Raw data:
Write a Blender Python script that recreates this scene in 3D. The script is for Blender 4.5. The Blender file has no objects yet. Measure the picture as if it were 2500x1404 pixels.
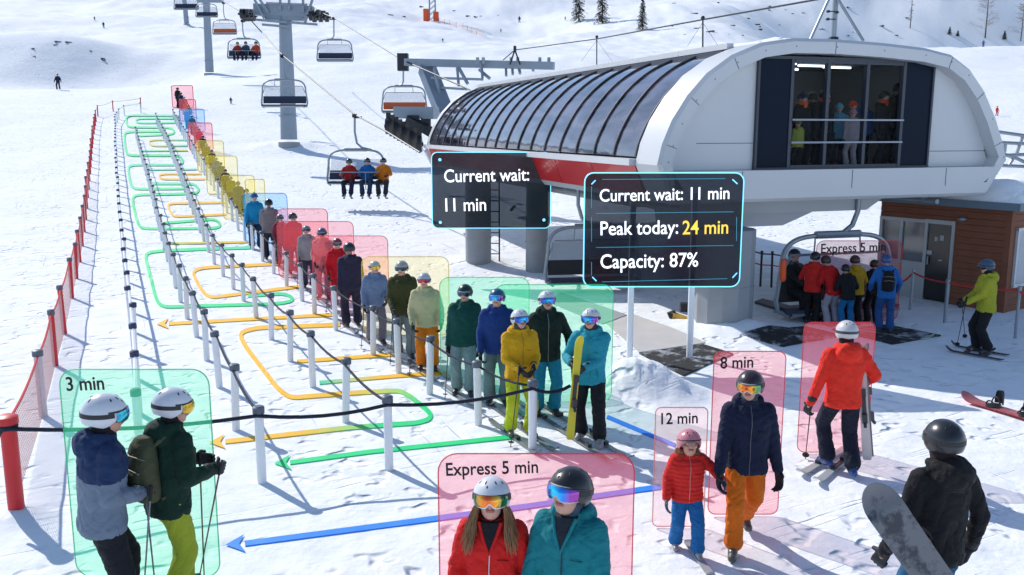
import bpy, bmesh, math, random
import numpy as np
from mathutils import Vector, Matrix, Quaternion
R = math.radians
random.seed(7)
scene = bpy.context.scene
COL = scene.collection
# ---------------------------------------------------------------- camera model (photo pixels, 2500 x 1404)
FPX = 2200.0; CAMZ = 4.2; PITCH = R(9.95)
FW = Vector((0, math.cos(PITCH), -math.sin(PITCH))); UP = Vector((0, math.sin(PITCH), math.cos(PITCH)))
CAM = Vector((0, 0, CAMZ))
def ray(x, y):
    return FW*FPX + Vector((1, 0, 0))*(x-1250) + UP*(702-y)
def at(x, y, Y):
    d = ray(x, y); return CAM + d*(Y/d.y)
# ---------------------------------------------------------------- terrain height
def _h(ix, iy, s):
    v = np.sin(ix*127.1 + iy*311.7 + s*74.7)*43758.5453
    return v - np.floor(v)
def vn(x, y, s=0.0):
    ix = np.floor(x); iy = np.floor(y); fx = x-ix; fy = y-iy
    fx = fx*fx*fx*(fx*(fx*6-15)+10); fy = fy*fy*fy*(fy*(fy*6-15)+10)
    a = _h(ix, iy, s); b = _h(ix+1, iy, s); c = _h(ix, iy+1, s); d = _h(ix+1, iy+1, s)
    return ((a*(1-fx)+b*fx)*(1-fy) + (c*(1-fx)+d*fx)*fy)*2-1
def fbm(x, y, s=0.0, o=4):
    r = 0; a = 1.0; n = 0
    for i in range(o):
        r = r + a*vn(x*(2**i)+i*13.7, y*(2**i)-i*7.3, s+i); n += a; a *= .5
    return r/n
def sst(a, b, v):
    t = np.clip((v-a)/(b-a), 0, 1); return t*t*(3-2*t)
MOUNDS = []   # x, y, radius, height
def hh(x, y):
    x = np.asarray(x, float); y = np.asarray(y, float)
    t = np.clip(y-25, 0, 74)
    z = .0114*t**1.5
    f = np.clip(y-99, 0, None)
    z = z + .147*f + 4e-5*f*f
    u = x/np.maximum(y, 1.0)
    w = sst(.20, .42, u)
    z = z - w*np.clip((y-200)*.25, 0, 42) + w*.5*np.clip(y-450, 0, None)
    # hills
    k = sst(60, 160, y)
    z = z + k*.02*np.clip(y-60, 0, 400)*fbm(x/70+3.1, y/110+1.7, 5, 3)*1.0
    z = z + k*1.0*fbm(x/13, y/22, 9, 3) * (1-.55*w)
    z = z + sst(110, 220, y)*.40*fbm(x/3.1, y/5.5, 12, 3)*(1-.5*w)
    # broad swells in the middle field
    z = z + sst(26, 45, y)*.16*fbm(x/7+9, y/9, 21, 2)
    # knoll on the left
    z = z + 5.5*np.exp(-(((x+78)/16)**2+((y-150)/17)**2)) - 2.5*np.exp(-(((x+58)/14)**2+((y-132)/15)**2))
    # dip in the upper middle
    z = z - 5*np.exp(-(((x-5)/26)**2+((y-330)/35)**2))
    # small relief close by
    nr = np.exp(-np.clip(y-9, 0, None)/16)
    z = z + nr*(.022*fbm(x/1.3, y/1.3, 31, 3) + .010*fbm(x/.35+4, y/.35, 37, 2))
    pen = sst(-8.2, -10.0, x)*sst(6, 9, y)*(1-sst(30, 50, y))
    z = z + pen*(.05*fbm(x/1.6, y/.8, 41, 3))
    for (mx, my, mr, mh) in MOUNDS:
        d2 = ((x-mx)**2+(y-my)**2)/(mr*mr)
        g = np.exp(-d2)
        z = z + mh*g*(1+.35*fbm(x/(mr*.35), y/(mr*.35), 51, 3))
    return z
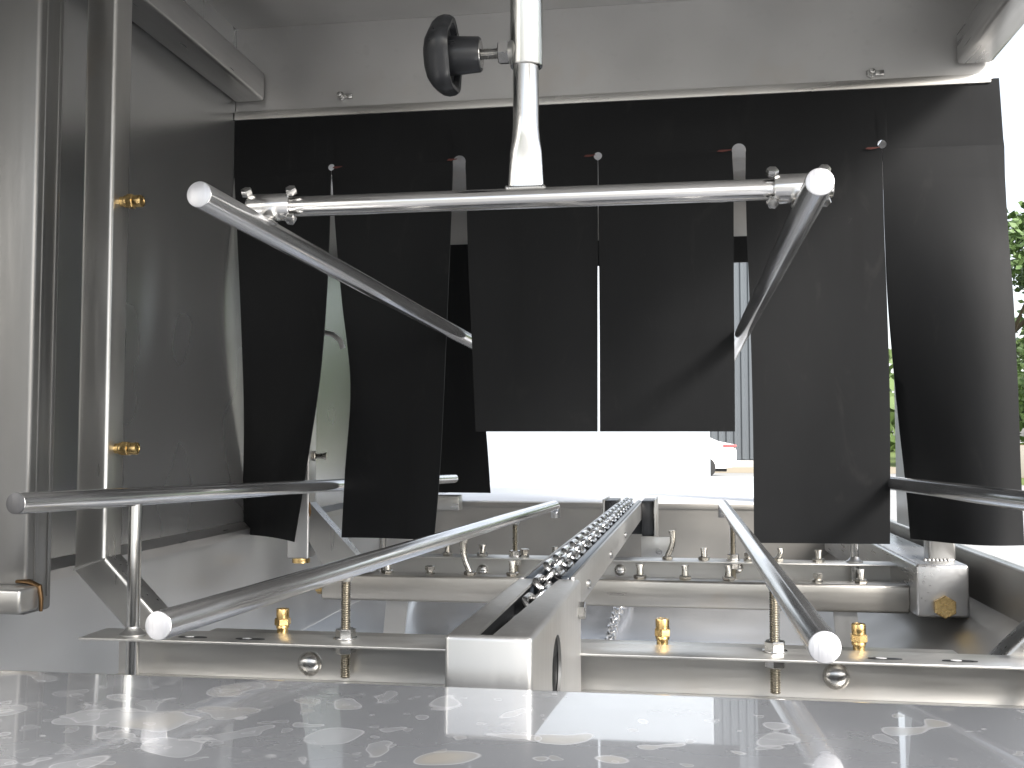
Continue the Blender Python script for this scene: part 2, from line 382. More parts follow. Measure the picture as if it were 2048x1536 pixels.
def tree_proto(seed, R, H, trunk, mat, loc, lab):
    t = thing('broadleaf_tree', loc, lab, 'tree', 'trees along the far edge of the yard')
    o = MB(); x, y, z = loc; rnd = random.Random(seed)
    o.path([(x, y, z), (x+.05, y, z+trunk*.5), (x-.05, y+.1, z+trunk), (x+.1, y, z+trunk+H*.5)], [.38, .28, .24, .08], 10)
    for i in range(6):
        a = i*1.05+rnd.random(); zz = trunk*.8+H*.08*i
        o.path([(x, y, z+zz), (x+R*.35*math.cos(a), y+R*.35*math.sin(a), z+zz+H*.13), (x+R*.75*math.cos(a), y+R*.75*math.sin(a), z+zz+H*.32)], [.13, .09, .03], 7)
    o.build('trunk', M['bark'], t)
    leaf_crown(seed, R, H, 6500, mat).build('crown', mat, t, local=True).location = (0, 0, trunk*.75)
    return t
specs = [(14.2, 47, 0), (19.5, 44, 1), (25, 50, 0), (31, 42, 1), (30, 28, 0), (38, 20, 1), (36, 8, 0), (40, -6, 1), (22, 58, 1), (-24, 36, 0)]
labs = ['green leafy tree nearest the curtain edge at far right', 'pale green tree just right of the tree by the curtain edge', 'green tree behind the brick wall', 'pale green tree at the right end of the lawn row',
        'green tree standing on the lawn beside the machine, nearer than the row', 'pale green tree at the lawn side to the right of the machine', 'green tree far out to the right of the machine', 'pale green tree right of the machine inlet', 'pale green tree tallest in the back of the row', 'lone green tree on the strip left of the machine']
protos = [tree_proto(3, 4.3, 8.5, 2.2, M['leaf_a'], (specs[0][0], specs[0][1], GZ), labs[0]), tree_proto(9, 4.8, 9.5, 2.6, M['leaf_b'], (specs[1][0], specs[1][1], GZ), labs[1])]
for i, (x, y, kd) in enumerate(specs[2:]):
    t = dup(protos[kd], loc=(x, y, GZ)); t.rotation_euler.z = i*1.3; sc = .85+.12*(i % 4); t.scale = (sc, sc, sc); t['label'] = labs[i+2]

# far-off wood closing the horizon
rnd = random.Random(21); o = MB()
for i in range(150):
    a = -1.15+2.5*i/149+rnd.uniform(-.01, .01); d_ = rnd.uniform(95, 125); cx, cy = d_*math.sin(a), d_*math.cos(a); hh = rnd.uniform(6, 12)
    for q in range(70):
        p = Vector((cx+rnd.gauss(0, 2.2), cy+rnd.gauss(0, 2.0), GZ+hh*rnd.random()**.8)); sz = rnd.uniform(.6, 1.3)
        u = Vector((rnd.gauss(0, 1), rnd.gauss(0, 1), rnd.gauss(0, .8))).normalized(); v_ = u.cross(Vector((rnd.gauss(0, 1), rnd.gauss(0, 1), rnd.gauss(0, 1)))).normalized()
        o.bm.faces.new([o.bm.verts.new(p+x) for x in (-u*sz, v_*sz*.6, u*sz, -v_*sz*.6)])
setp(o.build('far_wood', M['leaf_b'], loc=(0, 110, GZ)), 'far-off green wood closing the horizon behind the lawn', 'wood', kind='stuff')

# ================================================================== MACHINE BODY
XW = .695; YF = 1.85; YB = 3.3; ZR = .80
h = thing('washer_housing', (0, 1.85, -.72), 'stainless steel housing of the washer tunnel with left wall, roof and header', 'machine housing')
o = MB(); o.box(-XW-.003, -XW, .15, 3.32, -.17, ZR); o.build('side_wall', M['wall'], h)
o = MB(); o.box(-XW-.003, XW+.003, -.10, 1.8535, ZR, ZR+.003); o.box(-XW-.003, XW+.003, 1.8575, 3.32, ZR, ZR+.003)
o.build('roof_panel', M['sheet_x'], h)
o = MB(); o.box(-XW+.001, XW, YF+.004, YF+.007, .615, ZR+.006)
hp = o.build('header_panel', M['sheet_x'], h)
o = MB(); o.box(-XW+.001, XW-.006, YF-.004, YF+.0035, .618, .634, .0012); o.build('clamping_bar', M['tube_x'], hp)
for px, py in ((683, 193), (1742, 147)):
    p = at(px, py, YF); o = MB()
    o.hexn((p.x, YF+.004, p.z), (p.x, YF-.004, p.z), .0085); o.cyl((p.x, YF-.004, p.z), (p.x, YF-.016, p.z), .0045, 14, .0008)
    o.box(p.x+.006, p.x+.022, YF-.003, YF+.003, p.z-.005, p.z+.005, .0015)
    o.build('wing_bolt', M['bolt'], hp)
o = MB(); o.box(-XW+.001, XW, YB, YB+.003, .63, ZR-.004); o.build('rear_header', M['sheet_x'], h)
for sx in (-1, 1):
    o = MB(); a, c_ = (XW-.062, XW-.002)
    o.box(min(sx*a, sx*c_), max(sx*a, sx*c_), -.08, YF-.002, .652, .710, .007, 3)
    o.build('roof_rail', M['tube_y'], h)
    o = MB(); o.box(min(sx*a, sx*c_), max(sx*a, sx*c_), YF+.012, YB-.004, .652, .710, .007, 3)
    o.build('roof_rail', M['tube_y'], h)
MB().box(XW-.004, XW-.001, -.08, YF-.002, .7105, ZR-.0005).build('sun_block_strip', M['sheet_x'], h)  # added strip above the right rail, keeps the sun off the header end
MB().box(XW-.004, XW-.001, 2.25, 2.68, -.205, .6515).build('side_panel', M['sheet'], h)
# right side corner posts beside the open side
for y0 in (-.10, 3.24):
    MB().box(XW-.05, XW, y0, y0+.05, -.2, .65, .005).build('corner_post', M['tube'], h)
# foot flange of the wall
o = MB(); o.prism([(-XW+.0005, .15, -.160), (-XW+.020, .15, -.172), (-XW+.020, .15, -.186), (-XW+.016, .15, -.186), (-XW+.016, .15, -.175), (-XW+.0005, .15, -.166)], (0, 3.1, 0))
o.build('wall_flange', M['tube_y'], h)
for px, py in ((168, 240), (157, 480), (160, 735)):
    p = at(px, py, 1.43); MB().lathe((-XW, p.y, p.z), (1, 0, 0), [(0, .008), (.003, .0075), (.005, .004), (.0055, .001)], 16).build('rivet', M['bolt'], h)

# tray below
t = thing('drip_tray', (0, 1.85, -.47), 'wide stainless drip tray under the conveyor with bright wet looking floor', 'tray')
o = MB()
def grid_sheet(o, x0, x1, y0, y1, zf, nx, ny, th=.003):
    V = [[o.bm.verts.new((x0+(x1-x0)*i/nx, y0+(y1-y0)*j/ny, zf(x0+(x1-x0)*i/nx, y0+(y1-y0)*j/ny))) for j in range(ny+1)] for i in range(nx+1)]
    for i in range(nx):
        for j in range(ny): o.bm.faces.new((V[i][j], V[i+1][j], V[i+1][j+1], V[i][j+1]))
grid_sheet(o, -.70, .70, .4, 3.3, lambda x, y: -.47+.035*abs(x)/.7+.003*math.sin(9*x+4*y)*math.sin(7*y), 40, 60)
o.build('tray_floor', M['tray'], t)
MB().box(-.706, -.702, .3, 3.31, -.475, -.172).build('tray_wall', M['sheet'], t)
MB().box(.700, .704, .3, 3.31, -.475, -.215).build('tray_wall', M['apron'], t)
MB().box(.694, .712, .3, 3.31, -.2145, -.2095, .0015).build('rim', M['tube_y'], t)
MB().box(-.70, .70, .36, .364, -.475, -.21).build('tray_wall', M['sheet'], t)
o = MB(); o.prism([(.70, .4, -.30), (.44, .4, -.452), (.44, .4, -.456), (.70, .4, -.304)], (0, 2.9, 0)); o.build('sloped_sheet', M['apron'], t)
for lx in (-.68, .64):
    for ly in (.42, 3.2): MB().box(lx, lx+.05, ly, ly+.05, GZ, -.476, .004).build('leg', M['tube'], t)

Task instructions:
In the listing above, find the line with "Continue the Blender" and the line with "t = dup(protos[kd], loc=(x, y, GZ));", then print exactly those lines and every line between them.

Written response:
Continue the Blender Python script for this scene: part 2, from line 382. More parts follow. Measure the picture as if it were 2048x1536 pixels.
def tree_proto(seed, R, H, trunk, mat, loc, lab):
    t = thing('broadleaf_tree', loc, lab, 'tree', 'trees along the far edge of the yard')
    o = MB(); x, y, z = loc; rnd = random.Random(seed)
    o.path([(x, y, z), (x+.05, y, z+trunk*.5), (x-.05, y+.1, z+trunk), (x+.1, y, z+trunk+H*.5)], [.38, .28, .24, .08], 10)
    for i in range(6):
        a = i*1.05+rnd.random(); zz = trunk*.8+H*.08*i
        o.path([(x, y, z+zz), (x+R*.35*math.cos(a), y+R*.35*math.sin(a), z+zz+H*.13), (x+R*.75*math.cos(a), y+R*.75*math.sin(a), z+zz+H*.32)], [.13, .09, .03], 7)
    o.build('trunk', M['bark'], t)
    leaf_crown(seed, R, H, 6500, mat).build('crown', mat, t, local=True).location = (0, 0, trunk*.75)
    return t
specs = [(14.2, 47, 0), (19.5, 44, 1), (25, 50, 0), (31, 42, 1), (30, 28, 0), (38, 20, 1), (36, 8, 0), (40, -6, 1), (22, 58, 1), (-24, 36, 0)]
labs = ['green leafy tree nearest the curtain edge at far right', 'pale green tree just right of the tree by the curtain edge', 'green tree behind the brick wall', 'pale green tree at the right end of the lawn row',
        'green tree standing on the lawn beside the machine, nearer than the row', 'pale green tree at the lawn side to the right of the machine', 'green tree far out to the right of the machine', 'pale green tree right of the machine inlet', 'pale green tree tallest in the back of the row', 'lone green tree on the strip left of the machine']
protos = [tree_proto(3, 4.3, 8.5, 2.2, M['leaf_a'], (specs[0][0], specs[0][1], GZ), labs[0]), tree_proto(9, 4.8, 9.5, 2.6, M['leaf_b'], (specs[1][0], specs[1][1], GZ), labs[1])]
for i, (x, y, kd) in enumerate(specs[2:]):
    t = dup(protos[kd], loc=(x, y, GZ)); t.rotation_euler.z = i*1.3; sc = .85+.12*(i % 4); t.scale = (sc, sc, sc); t['label'] = labs[i+2]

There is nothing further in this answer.